NREL’s High-Power Charging Research for Medium- and Heavy-Duty Commercial Vehicles (Text Version)

This is the text version of the video NREL’s High-Power Charging Research for Medium- and Heavy-Duty Commercial Vehicles (Text Version)

It illustrates NREL's unique research capabilities, including the Megawatt Charging Emulator and Controllable Grid Interface, to accelerate high-power charging for medium- and heavy-duty commercial vehicles.

[Narrator speaks]

[The video opens with a whiteboard illustration of cars and trucks driving along a street.]

In the future, many gas- and diesel-powered vehicles will go electric. Electric vehicles, or EVs, are fast, clean, and quiet.

[The video cuts to a series of heavier vehicles, such as buses and semi-trucks, producing clouds of harmful emissions.]

And because heavy commercial vehicles like trucks, vans, and buses produce so many tailpipe emissions, every commercial vehicle swapped for an EV creates an outsize impact on air quality.

[A hand moves across the screen to draw a thick cloud. The vehicles fade behind the cloud. In their place, the hand draws a power meter labeled “kW.” Text appears that reads “Kilowatts.” It is replaced with the word “Megawatts.”]

But heavy-duty vehicles require high-power charging when they’re out on the road—not measured in kilowatts, like chargers for small passenger EVs, but megawatts of electricity. What effect will all that charging have on the electrical grid?

Researchers from the National Renewable Energy Laboratory (NREL) are working to answer this question by building the world’s first EV charging evaluation facility capable of handling power levels up to 20 MW.

[A hand draws an blueprint of multiple buildings and structures at NREL’s Flatirons campus: the Megawatt Charging Emulator.]

This massive outdoor facility, named the Megawatt Charging Emulator, will be part of ARIES, the Advanced Research on Integrated Energy Systems.

[A hand draws the words “Megawatt Charging Emulator” and “ARIES: Advanced Research on Integrated Energy Systems.”]

ARIES is the nation’s most advanced platform for energy system integration research at scale. And it is home to a research capability called the CGI, or Controllable Grid Interface.

[A hand draws the words “CGI: Controllable Grid Interface,” superimposed over a map of the United States. The map fills with circles representing large electrical grids, which are linked together by lines illustrating the connected grids that span the nation.]

Using real-world data, the CGI can be programmed to mimic the grid response of any electric grid in the country—from New York City to Nebraska.

[The video cuts to the illustration of the Megawatt Charging Emulator facility. Wind turbines spin in the background, and colorful lines connect each component of the facility, illustrating the power flow between renewable energy sources, energy storage units, charging hardware, and buildings.]

It links to multiple digital simulators that can emulate the power flow between charging hardware, energy storage, renewable power generation, and buildings.

[The video cuts to a male and female scientist standing in front of a whiteboard illustrating the Megawatt Charging Emulator.]

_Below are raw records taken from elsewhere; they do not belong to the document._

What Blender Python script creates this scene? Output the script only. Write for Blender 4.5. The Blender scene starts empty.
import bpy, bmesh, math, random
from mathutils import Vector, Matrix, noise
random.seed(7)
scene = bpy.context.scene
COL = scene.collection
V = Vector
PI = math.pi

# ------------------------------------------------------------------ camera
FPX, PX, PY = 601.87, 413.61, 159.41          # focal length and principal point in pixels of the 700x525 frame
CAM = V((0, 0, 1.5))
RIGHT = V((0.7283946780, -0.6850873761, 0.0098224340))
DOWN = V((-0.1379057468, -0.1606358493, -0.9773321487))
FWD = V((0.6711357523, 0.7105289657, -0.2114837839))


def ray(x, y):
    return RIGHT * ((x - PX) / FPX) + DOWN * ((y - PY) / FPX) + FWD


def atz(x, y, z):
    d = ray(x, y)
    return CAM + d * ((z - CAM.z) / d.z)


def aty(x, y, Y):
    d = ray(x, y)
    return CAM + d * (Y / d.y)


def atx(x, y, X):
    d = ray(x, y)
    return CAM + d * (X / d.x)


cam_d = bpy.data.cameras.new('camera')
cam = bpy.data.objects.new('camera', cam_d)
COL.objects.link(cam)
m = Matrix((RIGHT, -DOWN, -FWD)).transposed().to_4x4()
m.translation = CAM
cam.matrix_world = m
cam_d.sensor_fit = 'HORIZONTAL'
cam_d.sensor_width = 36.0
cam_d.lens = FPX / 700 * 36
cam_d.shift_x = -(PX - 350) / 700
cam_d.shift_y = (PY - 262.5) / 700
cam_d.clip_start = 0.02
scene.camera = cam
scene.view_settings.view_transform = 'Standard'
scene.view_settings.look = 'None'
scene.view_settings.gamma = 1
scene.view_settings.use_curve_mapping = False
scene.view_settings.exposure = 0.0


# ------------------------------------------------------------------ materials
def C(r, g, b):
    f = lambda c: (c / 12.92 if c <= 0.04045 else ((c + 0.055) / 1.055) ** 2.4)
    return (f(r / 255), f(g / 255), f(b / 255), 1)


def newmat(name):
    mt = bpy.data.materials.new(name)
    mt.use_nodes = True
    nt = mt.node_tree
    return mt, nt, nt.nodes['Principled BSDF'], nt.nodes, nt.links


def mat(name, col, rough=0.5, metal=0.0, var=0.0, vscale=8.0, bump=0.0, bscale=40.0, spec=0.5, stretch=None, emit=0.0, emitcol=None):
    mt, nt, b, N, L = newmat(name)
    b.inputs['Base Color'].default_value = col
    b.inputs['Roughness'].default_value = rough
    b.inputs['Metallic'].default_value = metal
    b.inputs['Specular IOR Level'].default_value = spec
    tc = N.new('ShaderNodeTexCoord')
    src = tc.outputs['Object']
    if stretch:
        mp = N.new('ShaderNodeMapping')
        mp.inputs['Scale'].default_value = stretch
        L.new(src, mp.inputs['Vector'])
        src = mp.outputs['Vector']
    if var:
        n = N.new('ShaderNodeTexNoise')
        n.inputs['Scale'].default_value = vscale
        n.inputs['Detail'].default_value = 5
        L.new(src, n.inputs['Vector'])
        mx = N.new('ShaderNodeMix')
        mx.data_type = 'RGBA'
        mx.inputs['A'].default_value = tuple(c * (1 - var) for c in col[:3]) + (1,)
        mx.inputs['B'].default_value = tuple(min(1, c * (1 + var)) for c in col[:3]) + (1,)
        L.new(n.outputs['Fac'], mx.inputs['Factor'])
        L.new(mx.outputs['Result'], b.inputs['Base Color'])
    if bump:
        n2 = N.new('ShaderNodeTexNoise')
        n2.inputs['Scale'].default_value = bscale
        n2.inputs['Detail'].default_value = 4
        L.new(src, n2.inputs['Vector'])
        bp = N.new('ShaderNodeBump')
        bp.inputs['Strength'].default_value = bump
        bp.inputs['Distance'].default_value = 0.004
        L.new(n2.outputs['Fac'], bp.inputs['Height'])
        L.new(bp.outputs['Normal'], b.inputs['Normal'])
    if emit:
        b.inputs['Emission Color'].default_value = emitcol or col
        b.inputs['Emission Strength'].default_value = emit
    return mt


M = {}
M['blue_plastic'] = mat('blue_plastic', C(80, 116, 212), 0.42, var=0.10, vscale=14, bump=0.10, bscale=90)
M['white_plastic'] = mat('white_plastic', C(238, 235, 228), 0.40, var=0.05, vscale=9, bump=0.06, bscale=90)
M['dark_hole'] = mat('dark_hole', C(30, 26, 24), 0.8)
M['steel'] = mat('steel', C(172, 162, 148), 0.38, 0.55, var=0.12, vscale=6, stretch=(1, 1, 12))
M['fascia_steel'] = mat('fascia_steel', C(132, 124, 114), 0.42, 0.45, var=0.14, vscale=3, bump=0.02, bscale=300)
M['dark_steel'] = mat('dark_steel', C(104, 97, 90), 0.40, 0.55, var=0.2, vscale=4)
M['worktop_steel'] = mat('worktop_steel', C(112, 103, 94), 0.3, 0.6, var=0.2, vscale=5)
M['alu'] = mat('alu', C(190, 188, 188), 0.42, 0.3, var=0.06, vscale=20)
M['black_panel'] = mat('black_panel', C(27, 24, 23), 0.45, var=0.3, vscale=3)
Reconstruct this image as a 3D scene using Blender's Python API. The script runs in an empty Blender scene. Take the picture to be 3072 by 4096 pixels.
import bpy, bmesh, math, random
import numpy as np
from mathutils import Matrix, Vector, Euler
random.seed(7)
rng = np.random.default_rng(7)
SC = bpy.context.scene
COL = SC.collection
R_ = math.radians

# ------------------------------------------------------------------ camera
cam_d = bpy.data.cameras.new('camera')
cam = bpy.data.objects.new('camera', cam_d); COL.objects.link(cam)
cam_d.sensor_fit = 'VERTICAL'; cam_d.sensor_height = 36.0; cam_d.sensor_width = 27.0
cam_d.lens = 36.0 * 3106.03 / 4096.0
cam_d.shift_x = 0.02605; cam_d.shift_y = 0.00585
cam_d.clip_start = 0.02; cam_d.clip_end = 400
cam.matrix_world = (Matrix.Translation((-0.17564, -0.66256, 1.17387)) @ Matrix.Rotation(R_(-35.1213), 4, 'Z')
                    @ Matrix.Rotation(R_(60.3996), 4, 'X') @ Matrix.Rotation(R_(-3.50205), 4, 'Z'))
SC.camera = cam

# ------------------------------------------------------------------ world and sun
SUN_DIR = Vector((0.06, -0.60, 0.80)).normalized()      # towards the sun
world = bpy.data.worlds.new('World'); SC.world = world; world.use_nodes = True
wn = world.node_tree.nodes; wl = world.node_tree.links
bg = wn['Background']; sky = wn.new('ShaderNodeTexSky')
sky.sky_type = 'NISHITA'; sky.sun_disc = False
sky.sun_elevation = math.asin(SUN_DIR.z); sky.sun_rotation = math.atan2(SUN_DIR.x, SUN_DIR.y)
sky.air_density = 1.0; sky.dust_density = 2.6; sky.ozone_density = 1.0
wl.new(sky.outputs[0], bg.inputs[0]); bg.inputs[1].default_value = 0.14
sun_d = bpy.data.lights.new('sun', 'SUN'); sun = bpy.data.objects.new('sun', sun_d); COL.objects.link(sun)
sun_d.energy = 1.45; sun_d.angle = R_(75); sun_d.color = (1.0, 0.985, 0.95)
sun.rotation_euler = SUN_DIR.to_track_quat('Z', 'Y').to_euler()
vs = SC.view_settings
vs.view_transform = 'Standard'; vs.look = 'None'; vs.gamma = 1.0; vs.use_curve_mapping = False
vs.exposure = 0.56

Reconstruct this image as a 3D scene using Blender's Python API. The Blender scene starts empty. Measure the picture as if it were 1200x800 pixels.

This allows NREL researchers to run enormous, complex simulations to understand how a grid, and the EV charging infrastructure connected to it, function.

[The video cuts to an illustration of a building equipped with solar panels, multiple passenger EV charging stations, a high-power charging station, and backup energy storage systems.]

It will also help researchers identify the best strategies to reduce the strain on the electrical grid.  

[The video flashes through a day at the facility, showing cars and trucks arriving, charging, and departing. A power meter in the right-hand corner steadily declines, illustrating how smart charge management strategies can decrease the strain on the electrical grid.]

These “smart charge management” strategies spread EV charging loads across the grid more evenly over the course of a day, allowing researchers to pinpoint the best charging parameters: in other words, the most affordable and reliable ways to charge many commercial vehicles.

Put simply: NREL’s Megawatt Charging Emulator will be the only facility in the world that can help design and validate high-power EV charging hardware and controls at the 20-MW scale that boost grid performance rather than placing it under strain.

[The video cuts back to a map of the nation. It fills with EV charging stations, each labeled with three dollar signs.]

NREL’s unique commercial EV charging research could accelerate the deployment of national EV charging infrastructure.

[Each single EV charger doubles, and the dollar signs begin to disappear. The chargers are linked with green lines, illustrating a connected nationwide EV charging network.]

It could save cities, states, and businesses millions of dollars by identifying the best charging strategies, grid configurations, and EV charging infrastructure for a specific electric grid.

[The video cuts to three research technicians standing in front of a bank of EV chargers.]

Even better, the solutions developed at ARIES will be replicable, so they can be rolled out more easily across the country.

[The video cuts to a crowd of researchers pictured in front of the NREL sign.]

It’s all part of NREL’s mission: Imagining, evaluating, and building the technologies that will help create a clean energy future, for all.